Columbia University Press has just released What Matters?: Ethnographies of Value in a Not So Secular Age, edited by Courtney Bender and Ann Taves. The product of a convening organized by the Social Science Research Council, the School for Advanced Research, and Columbia University, the volume collects eight chapters that consider different cases of meaning-making that challenge the categories of “religious” and “secular.” From the introduction:

What does it mean to pursue, inhabit, or lead a valuable, ethical life in a secular age? This question has gained renewed attention, and importance, as scholars in the last decade have challenged the way that we think about secularity and what some have termed our secular age. Long gone are the days when social scientists regarded religion as an anachronism, fading into our collective past or remaining on the margins of culture as a sideshow curiosity. Gone, too, are the days when scholars linked the language of spirits, haunting, and the spectral to investigations of the premodern and primitive: more and more frequently, enchanted language and ideas come alive in studies of modernity.
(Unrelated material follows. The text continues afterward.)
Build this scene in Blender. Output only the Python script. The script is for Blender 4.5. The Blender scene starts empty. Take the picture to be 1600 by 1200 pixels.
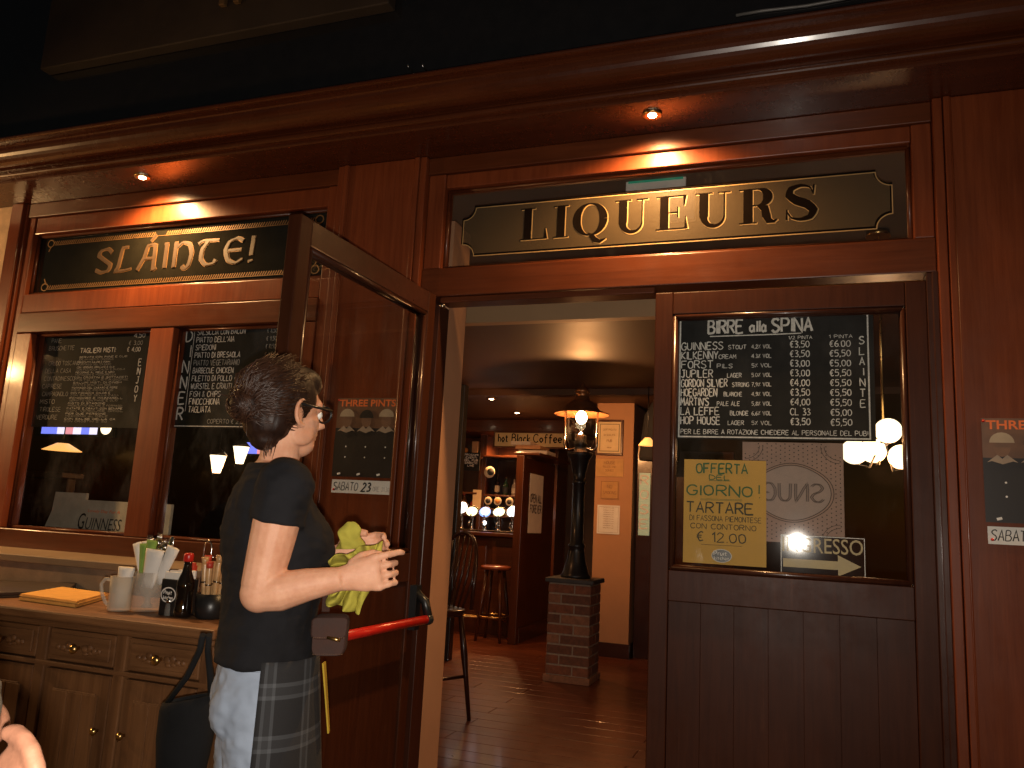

The wholesale rethinking of what the secular means and how rethinking this category reframes our understanding of religion has been the driving engine of numerous recent investigations. At this point, however, we cannot help but notice that rethinking what the secular means opens up new ways of approaching the question, what does it mean to be secular? How do people in our secular (or not so secular) age decide what matters, what goals to pursue, and what things are of most value? When does the question of what matters come to be a question at all, and for whom?